Speaking of the princess, the plot for this thing is all over the place as well. It is at once remarkably straight-forward in its ‘return the rightful heir to the throne’ plotline, and yet incredibly convoluted at the same time. We start off with Flemyng’s Jonathan Green, a scientist and cartographer, as he sets to map out China, while we also see Jackie Chan locked up in the prison tower by a British soldier called James Hook, played by Arnie himself. Don’t know what’s weirder: That this almost became Peter Pan fanfiction, or that Arnie’s James Hook has a collection of famous weapons that would make Gilgamesh green with envy.
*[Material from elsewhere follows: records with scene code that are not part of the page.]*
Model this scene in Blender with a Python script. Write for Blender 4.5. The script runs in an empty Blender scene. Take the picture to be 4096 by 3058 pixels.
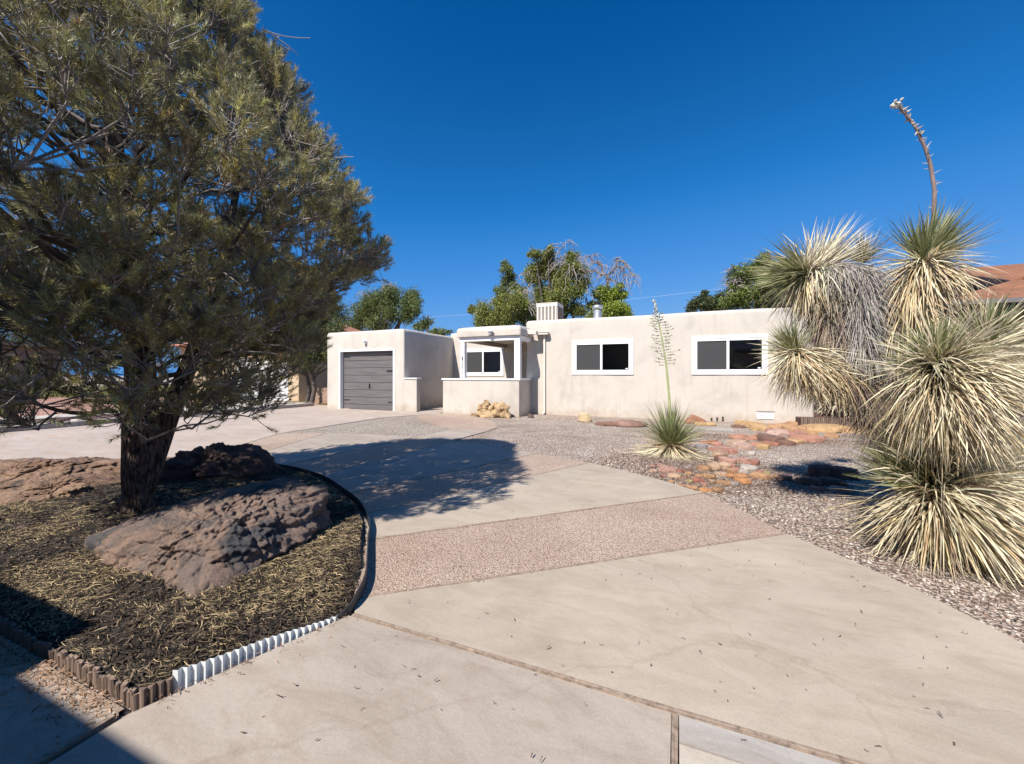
import bpy, bmesh, math, random
import numpy as np
from mathutils import Vector, Matrix, noise
R = math.radians
random.seed(7); rng = np.random.default_rng(7)
S = bpy.context.scene; COL = S.collection

# ------------------------------------------------------------------ camera, sky, sun, exposure
H_EYE = 1.4; F = 1593.0
cam_d = bpy.data.cameras.new('camera'); cam = bpy.data.objects.new('camera', cam_d); COL.objects.link(cam)
cam_d.sensor_width = 36; cam_d.lens = F / 4096 * 36; cam_d.shift_y = -29 / 4096
cam_d.clip_start = 0.05; cam_d.clip_end = 3000
cam.location = (0, 0, H_EYE); cam.rotation_euler = (R(90), 0, R(22.5)); S.camera = cam
SUN = Vector((.195, .86, -1)).normalized()            # the way the light travels
el = math.asin(-SUN.z)
w = bpy.data.worlds.new('World'); S.world = w; w.use_nodes = True
nt = w.node_tree; bg = nt.nodes['Background']
sky = nt.nodes.new('ShaderNodeTexSky'); sky.sky_type = 'NISHITA'; sky.sun_disc = False
sky.sun_elevation = el; sky.sun_rotation = math.atan2(-SUN.x, -SUN.y)
sky.altitude = 2200; sky.air_density = 1.05; sky.dust_density = 0.0; sky.ozone_density = 3.6
hs_ = nt.nodes.new('ShaderNodeHueSaturation'); hs_.inputs['Saturation'].default_value = 1.12; hs_.inputs['Value'].default_value = 1.0
nt.links.new(sky.outputs[0], hs_.inputs['Color'])
sep = nt.nodes.new('ShaderNodeSeparateColor'); nt.links.new(hs_.outputs[0], sep.inputs[0])
mm_ = nt.nodes.new('ShaderNodeMath'); mm_.operation = 'MULTIPLY'; mm_.inputs[1].default_value = .116; nt.links.new(sep.outputs[2], mm_.inputs[0])
rp = nt.nodes.new('ShaderNodeValToRGB'); nt.links.new(mm_.outputs[0], rp.inputs[0])     # grade the sky's own brightness into a deep clear blue
lin = lambda v: (v / 255 / 12.92) if v < 10.3 else ((v / 255 + .055) / 1.055) ** 2.4
STOPS = [(.15, (0, 66, 132)), (.246, (6, 84, 156)), (.407, (36, 124, 203)), (.491, (58, 138, 217)), (.64, (82, 153, 230)), (1.0, (128, 182, 238))]
while len(rp.color_ramp.elements) < len(STOPS): rp.color_ramp.elements.new(.5)
for e_, (p_, c_) in zip(rp.color_ramp.elements, STOPS): e_.position = p_; e_.color = (*[lin(x) for x in c_], 1)
ml = nt.nodes.new('ShaderNodeMixRGB'); ml.blend_type = 'MULTIPLY'; ml.inputs[0].default_value = 1; ml.inputs[2].default_value = (8.54, 8.54, 8.54, 1)
nt.links.new(rp.outputs[0], ml.inputs[1]); nt.links.new(ml.outputs[0], bg.inputs[0]); bg.inputs[1].default_value = 0.08
sd = bpy.data.lights.new('sun', 'SUN'); sd.energy = 5.0; sd.angle = R(.55); sd.color = (1, .955, .885)
so = bpy.data.objects.new('sun', sd); COL.objects.link(so)
so.rotation_euler = SUN.to_track_quat('-Z', 'Y').to_euler()
S.view_settings.view_transform = 'Standard'; S.view_settings.look = 'None'
S.view_settings.exposure = 0.55; S.view_settings.gamma = 1
S.cycles.max_bounces = 6; S.cycles.diffuse_bounces = 2; S.cycles.transparent_max_bounces = 12

# ------------------------------------------------------------------ picture -> place helpers (used only to measure positions)
FW = np.array([-math.sin(R(22.5)), math.cos(R(22.5)), 0]); RT = np.array([math.cos(R(22.5)), math.sin(R(22.5)), 0])
def at(px, py, d): return np.array([0, 0, H_EYE]) + d * (FW + RT * (px - 2048) / F + np.array([0, 0, (1500 - py) / F]))
def gnd(px, py, z=0.0): return at(px, py, F * (H_EYE - z) / (py - 1500))
def onY(px, py, Y): return at(px, py, Y / (FW[1] + RT[1] * (px - 2048) / F))

# ------------------------------------------------------------------ materials
def mat(name):
    m = bpy.data.materials.new(name); m.use_nodes = True
    n = m.node_tree.nodes; return m, n, m.node_tree.links, n['Principled BSDF']
def ramp(n, l, src, stops):
    r = n.new('ShaderNodeValToRGB'); e = r.color_ramp.elements
    while len(e) < len(stops): e.new(.5)
    for k, (p, c) in enumerate(stops): e[k].position = p; e[k].color = (*c, 1) if len(c) == 3 else c
    l.new(src, r.inputs[0]); return r.outputs[0]
def coords(n, l, scale=(1, 1, 1)):
    t = n.new('ShaderNodeTexCoord'); mp = n.new('ShaderNodeMapping'); mp.inputs['Scale'].default_value = scale
    l.new(t.outputs['Object'], mp.inputs[0]); return mp.outputs[0]
def ntex(n, l, vec, scale, detail=6, rough=.6, dist=0):
    t = n.new('ShaderNodeTexNoise'); t.inputs['Scale'].default_value = scale; t.inputs['Detail'].default_value = detail
    t.inputs['Roughness'].default_value = rough; t.inputs['Distortion'].default_value = dist
    l.new(vec, t.inputs['Vector']); return t.outputs[0]
def vor(n, l, vec, scale, feature='F1', out='Distance', rand=1):
    t = n.new('ShaderNodeTexVoronoi'); t.inputs['Scale'].default_value = scale; t.feature = feature
    t.inputs['Randomness'].default_value = rand
    l.new(vec, t.inputs['Vector']); return t.outputs[out]
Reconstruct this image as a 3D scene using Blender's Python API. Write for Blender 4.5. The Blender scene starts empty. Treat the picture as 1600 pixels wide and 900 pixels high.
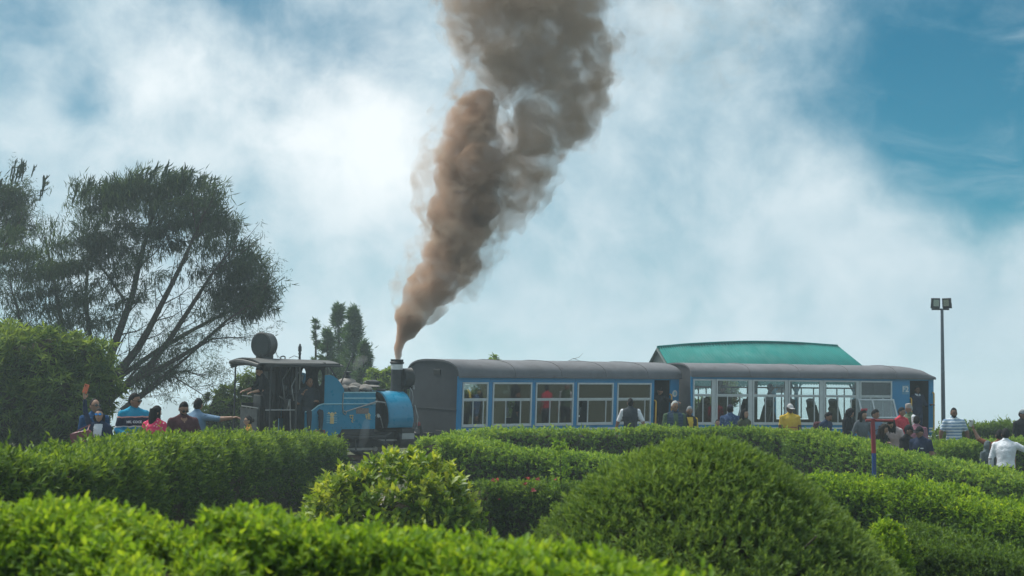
import bpy, bmesh, math, random
import numpy as np
from mathutils import Vector, Matrix, Euler

random.seed(11)
RNG = np.random.default_rng(11)
SC = bpy.context.scene
COL = SC.collection
R = math.radians

# ------------------------------------------------------------------ camera
FPX = 2520.0            # focal length in photograph pixels (1600 wide)
EYE = 1.62
PITCH = R(3.66)
cam_d = bpy.data.cameras.new("camera")
cam = bpy.data.objects.new("camera", cam_d)
COL.objects.link(cam)
cam.location = (0, 0, EYE)
cam.rotation_euler = (R(90) + PITCH, 0, 0)
cam_d.sensor_width = 36
cam_d.lens = FPX / 1600 * 36
cam_d.clip_start = 0.1
cam_d.clip_end = 9000
cam_d.dof.use_dof = True
cam_d.dof.focus_distance = 41.0
cam_d.dof.aperture_fstop = 4.5
SC.camera = cam

def P(px, py, D):
    """world point seen at photograph pixel (px, py), D metres in front of the camera"""
    u, v = (px - 800) / FPX, (450 - py) / FPX
    fy, fz = math.cos(PITCH), math.sin(PITCH)
    dy, dz = fy - v * fz, fz + v * fy
    return Vector((u * D / dy, D, EYE + dz / dy * D))

def DIR(px, py):
    return (P(px, py, 100.0) - Vector((0, 0, EYE))).normalized()

# ------------------------------------------------------------------ sky
SUN_EL, SUN_AZ = R(58), R(-52)      # azimuth clockwise from +Y
W = bpy.data.worlds.new("World")
SC.world = W
W.use_nodes = True
nt = W.node_tree
nt.nodes.clear()

class NG:
    """tiny node helper"""
    def __init__(s, tree): s.t = tree
    def n(s, typ, **kw):
        nd = s.t.nodes.new(typ)
        for k, v in kw.items():
            setattr(nd, k, v)
        return nd
    def link(s, a, b): s.t.links.new(a, b)
    def val(s, sock, v):
        if isinstance(v, bpy.types.NodeSocket): s.t.links.new(v, sock)
        else: sock.default_value = v
    def math(s, op, a, b=0.0, c=0.0, clamp=False):
        nd = s.n('ShaderNodeMath', operation=op, use_clamp=clamp)
        for i, v in enumerate((a, b, c)):
            s.val(nd.inputs[i], v)
        return nd.outputs[0]
    def mix(s, f, a, b, blend='MIX', clamp=False):
        nd = s.n('ShaderNodeMix', data_type='RGBA', blend_type=blend, clamp_result=clamp)
        s.val(nd.inputs[0], f); s.val(nd.inputs[6], a); s.val(nd.inputs[7], b)
        return nd.outputs[2]
    def noise(s, vec, scale, detail=4, rough=0.55, dist=0.0, lac=2.0):
        nd = s.n('ShaderNodeTexNoise')
        if vec is not None: s.link(vec, nd.inputs['Vector'])
        nd.inputs['Scale'].default_value = scale
        nd.inputs['Detail'].default_value = detail
        nd.inputs['Roughness'].default_value = rough
        nd.inputs['Lacunarity'].default_value = lac
        nd.inputs['Distortion'].default_value = dist
        return nd.outputs['Fac']
    def rng(s, v, a, b, c=0.0, d=1.0, smooth=True):
        nd = s.n('ShaderNodeMapRange', interpolation_type='SMOOTHSTEP' if smooth else 'LINEAR')
        s.val(nd.inputs[0], v)
        for i, q in enumerate((a, b, c, d)): s.val(nd.inputs[i + 1], q)
        return nd.outputs[0]

g = NG(nt)
tc = g.n('ShaderNodeTexCoord')
dirv = tc.outputs['Generated']
sky = g.n('ShaderNodeTexSky', sky_type='NISHITA', sun_disc=False)
sky.sun_elevation = SUN_EL
sky.sun_rotation = SUN_AZ
sky.altitude = 2200
sky.air_density = 1.0
sky.dust_density = 0.6
sky.ozone_density = 2.5
blue = g.mix(1.0, sky.outputs[0], (0.006, 0.47, 0.50, 1), 'MULTIPLY')

def lobe(px, py, rad_px):
    d = DIR(px, py)
    nd = g.n('ShaderNodeVectorMath', operation='DOT_PRODUCT')
    g.link(dirv, nd.inputs[0]); nd.inputs[1].default_value = d
    k = 1.0 / (rad_px / FPX) ** 2
    e = g.math('MULTIPLY', g.math('SUBTRACT', nd.outputs['Value'], 1.0), k * 2)
    return g.math('EXPONENT', e)

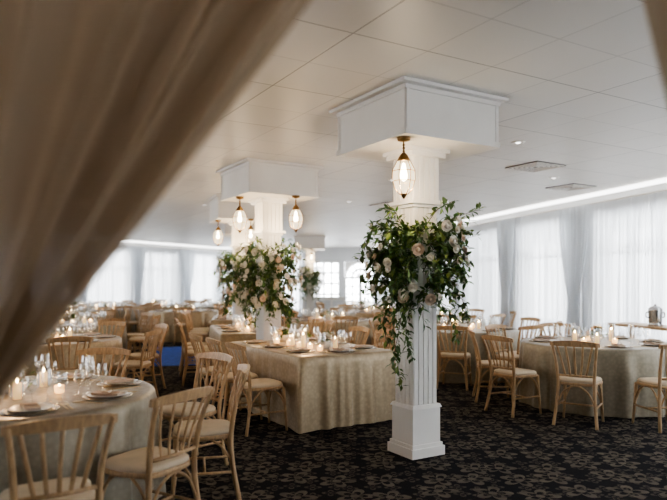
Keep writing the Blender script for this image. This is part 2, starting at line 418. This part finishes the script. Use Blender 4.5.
# ---------------------------------------------------------------- foliage
def leaf(mb, p, d, L, W, mat):
    d = d.normalized(); side = d.cross(Vector((R.uniform(-.4, .4), R.uniform(-.4, .4), 1))).normalized(); up = side.cross(d)
    m = p + d * L * .45
    vs = [p, m + side * W / 2 + up * W * .12, p + d * L + up * -.15 * L, m - side * W / 2 + up * W * .12, m, p + d * L * .8 + side * W * .22, p + d * L * .8 - side * W * .22]
    mb.add(vs, [(0, 4, 1), (0, 3, 4), (1, 4, 5), (4, 3, 6), (5, 4, 6), (5, 6, 2)], mat)
def bloom(mb, c, d, r, mat):
    d = d.normalized(); a = d.orthogonal().normalized(); b = d.cross(a)
    mb.sphere(c + d * r * .15, r * .42, mat, 6, 4)
    for ring, (n, tilt, rr) in enumerate(((4, .35, .6), (5, .75, .85), (7, 1.2, 1.0))):
        for k in range(n):
            w = 2 * pi * k / n + ring * .5 + R.uniform(-.2, .2); o = a * math.cos(w) + b * math.sin(w); s = d.cross(o)
            dirv = d * math.cos(tilt) + o * math.sin(tilt); wd = r * .65
            p0 = c - d * r * .2 + o * .05 * r; p1 = p0 + dirv * rr * r * .6 + o * r * .12; p2 = p0 + dirv * rr * r * 1.0
            mb.add([p0 + s * wd * .3, p0 - s * wd * .3, p1 + s * wd * .7 , p1 - s * wd * .7, p2 + s * wd * .45 + d * .05 * r, p2 - s * wd * .45 + d * .05 * r, p1 + o * r * .1],
                   [(0, 1, 6), (0, 6, 2), (1, 3, 6), (2, 6, 4), (6, 3, 5), (4, 6, 5)], mat, True)
def branch(mb, pts, rad, n, L, mats, spread=1.0):
    path = smoothpath(pts, 6); mb.tube(path, [rad * (1 - .7 * i / len(path)) for i in range(len(path))], 'stem', 4)
    for i in range(n):
        t = (i + R.random()) / n * (len(path) - 1.001); j = int(t); p = path[j].lerp(path[j + 1], t - j)
        tg = (path[j + 1] - path[j]).normalized()
        o = Vector((R.gauss(0, 1), R.gauss(0, 1), R.gauss(0, .8) - .1)).normalized()
        l = L * R.uniform(.7, 1.3); leaf(mb, p + o * .005, tg * .6 + o * spread, l, l * R.uniform(.38, .55), R.choice(mats))
G = ['leaf1', 'leaf1', 'leaf2', 'leaf3']
def arrangement(loc, seed, big):
    R.seed(seed); mb = MB(); ns = 185 if big else 160
    for i in range(ns):
        a = R.uniform(0, 2 * pi); z = R.triangular(1.2, 2.05, 1.75) if big else R.uniform(1.1, 2.0)
        o = Vector((math.cos(a), math.sin(a), 0)); l = R.uniform(.18, .36) * (1.0 if z > 1.4 else .6)
        if big and z < 1.4 and o.x > .3: l *= .5
        s = Vector((0, 0, z)) + o * .15
        e1 = s + o * l * .55 + Vector((0, 0, R.uniform(-.02, .12))); e2 = s + o * l + Vector((R.uniform(-.06, .06), R.uniform(-.06, .06), R.uniform(-.22, .12)))
        branch(mb, [s, e1, e2], .003, 22, .074, G)
    if big:
        for pts, n in (([(-.1, -.18, 1.5), (-.22, -.25, 1.2), (-.2, -.24, .9), (-.15, -.22, .62)], 60), ([(-.15, -.15, 1.45), (-.3, -.2, 1.2), (-.27, -.22, .98)], 40),
                       ([(-.05, -.2, 1.4), (-.12, -.26, 1.1), (-.06, -.24, .85)], 45), ([(-.1, -.2, 1.5), (-.17, -.27, 1.15), (-.24, -.24, .78)], 45),
                       ([(.1, -.15, 1.4), (.28, -.2, 1.22), (.33, -.2, 1.02)], 40), ([(.14, -.12, 1.5), (.36, -.15, 1.38), (.42, -.15, 1.2)], 40),
                       ([(.1, -.15, 1.9), (.3, -.2, 2.05), (.52, -.2, 2.13)], 34), ([(.1, -.15, 1.85), (.3, -.2, 1.95), (.46, -.2, 1.93)], 34), ([(.0, -.2, 1.9), (.15, -.25, 2.12), (.3, -.25, 2.2)], 30),
                       ([(-.1, -.15, 1.85), (-.3, -.2, 1.98), (-.44, -.2, 1.93)], 34), ([(-.1, -.15, 1.9), (-.2, -.2, 2.1), (-.3, -.2, 2.13)], 30),
                       ([(-.1, -.15, 1.6), (-.3, -.2, 1.65), (-.42, -.2, 1.5)], 34), ([(.1, -.2, 1.55), (.3, -.3, 1.6), (.4, -.25, 1.5)], 34)):
            branch(mb, pts, .004, int(n * 1.4), .066, G)
    else:
        for k in range(8):
            a = k * pi / 4 + .3; branch(mb, [(.15 * math.cos(a), .15 * math.sin(a), 1.3), (.32 * math.cos(a), .32 * math.sin(a), 1.2), (.3 * math.cos(a), .3 * math.sin(a), .92)], .003, 30, .06, G)
    nb = 56 if big else 100
    for i in range(nb):
        a = R.uniform(0, 2 * pi); z = R.uniform(1.35, 2.05) if big else R.uniform(1.2, 2.02)
        o = Vector((math.cos(a), math.sin(a), R.uniform(-.2, .4))); rr = R.uniform(.38, .46) * (1 if z > 1.45 else .8)
        bloom(mb, Vector((o.x * rr, o.y * rr, z)), o, R.choice((.032, .042, .052)), R.choice(['petW', 'petW', 'petW', 'petW', 'petP']))
    put(mb, 'column_flower_arrangement', (loc[0], loc[1], 0))
arrangement(C1, 11, True); arrangement(C2, 12, False); arrangement(C3, 13, False); arrangement(C5, 14, False)

# ---------------------------------------------------------------- chair (faces +y)
def chair_mesh():
    mb = MB()
    for s in (-1, 1):
        mb.tube(smoothpath([(s * .215, -.245, 0), (s * .19, -.20, .25), (s * .18, -.19, .46), (s * .195, -.225, .68), (s * .222, -.29, .875)], 4), [.017] * 12 + [.015] * 5, 'wood', 8)
        mb.tube([(s * .205, .205, 0), (s * .19, .19, .22), (s * .18, .18, .44)], [.013, .016, .018], 'wood', 8)
        mb.tube([(s * .195, .195, .2), (s * .195, -.205, .2)], .010, 'wood', 6)
        mb.tube(smoothpath([(s * .19, .185, .27), (s * .186, .13, .37), (s * .182, .04, .435)], 4), .009, 'wood', 6)
        mb.tube(smoothpath([(s * .19, -.195, .27), (s * .186, -.13, .37), (s * .182, -.04, .435)], 4), .009, 'wood', 6)
    for y in (.19, -.2):
        mb.tube(smoothpath([(-.188, y, .22), (-.12, y, .36), (0, y, .425), (.12, y, .36), (.188, y, .22)], 5), .009, 'wood', 6)
    mb.tube([(-.195, -.01, .2), (.195, -.01, .2)], .010, 'wood', 6)
    vs = []; n = 14
    for i in range(n + 1):
        t = -1 + 2 * i / n; x = .245 * t; y = -.315 + .045 * t * t; h = .062 - .02 * t * t; zc = .875 - .012 * t * t
        for dy, dz in ((-.010, -h / 2), (.010, -h / 2), (.010, h / 2), (-.010, h / 2)): vs.append((x, y + dy - dz * .25, zc + dz))
    fs = [(i * 4 + k, i * 4 + (k + 1) % 4, (i + 1) * 4 + (k + 1) % 4, (i + 1) * 4 + k) for i in range(n) for k in range(4)] + [(3, 2, 1, 0), (n * 4, n * 4 + 1, n * 4 + 2, n * 4 + 3)]
    mb.add(vs, fs, 'wood', False)
    mb.tube([(-.185, -.197, .53), (0, -.22, .53), (.185, -.197, .53)], .012, 'wood', 6)
    for k in range(5):
        t = (k - 2) / 2.6
        mb.tube(smoothpath([(.13 * t, -.215 + .02 * t * t, .52), (.17 * t, -.235 + .02 * t * t, .66), (.225 * t, -.295 + .03 * t * t, .85)], 3), .011, 'wood', 6, .55)
    def outline(k):
        o = []
        for i in range(28):
            a = 2 * pi * i / 28; c, s_ = math.cos(a), math.sin(a)
            x = math.copysign(abs(c) ** .55, c) * .215 * k; y = math.copysign(abs(s_) ** .55, s_) * .21 * k
            o.append((x * (1.03 if y > 0 else .93), y))
        return o
    def slab(levels, mat):
        vs = []
        for z, k in levels: vs += [(x, y, z) for x, y in outline(k)]
        m = len(levels); fs = [(j * 28 + i, j * 28 + (i + 1) % 28, (j + 1) * 28 + (i + 1) % 28, (j + 1) * 28 + i) for j in range(m - 1) for i in range(28)]
        fs += [tuple(range(28))[::-1], tuple((m - 1) * 28 + i for i in range(28))]; mb.add(vs, fs, mat, True)
    slab([(.425, .97), (.43, 1), (.45, 1), (.455, .98)], 'wood')
    slab([(.455, .94), (.462, .97), (.475, .97), (.487, .92), (.492, .75)], 'cush')
    return mb.mesh('dining_chair')
CHM = chair_mesh()
def chair(x, y, tx, ty, jit=0):
    a = math.atan2(ty - y, tx - x) - pi / 2 + jit
    put(CHM, 'dining_chair', (x, y, 0), a)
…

There’s also a Russian tsar (the sometimes-titular Iron Mask) in the tower, who is also trying to regain his position of power, all while the fake princess is using a fake dragon to keep the citizens servile, as she needs a magic seal to control the real dragon whose eyelashes are intentionally kept uncut because they grow into the ground and become tea plants. Oh, and somewhere in there is a flying troll that looks like Arthur And The Invisibles’ hand-me-downs.
It isn’t even that there’s far too much going on in this movie. Rather, it’s that none of it feels even remotely in relation to the rest of it, even when it should. The respective stories for the Russian czar and the Chinese princess are basically the same, and yet the film seemingly doesn’t even realise it and does nothing with that. Or how Jonathan Green’s mission of mapping the world might explain how wannabe-globetrotting the story and scope is, which results in much of the same. Or just the sheer fact that we have Jackie Chan as some kind of dragon master, and Arnie as a British prison warden without even trying at the accent (or, at least, his own voice doesn’t; his ADR guy might be), and the singular fight they have together is pretty much just a footnote in the grander soup that is this film’s plot.
I’m quite torn as to whether this is a so-bad-it’s-good film or just a bad film. It has some of the worst production values of any film I’ve yet reviewed, it’s a random mish-mash of high concept ideas that feels like someone threw jellied meat and century eggs into the same pan, and with the inclusion of actors like Jackie Chan, Arnie, and even Rutger freaking Hauer, there’s an overwhelming feeling that it should be more entertaining than it actually is. It’s a hot mess, no matter how you approach it, and I can’t even say it was personally worth it just for the train wreck.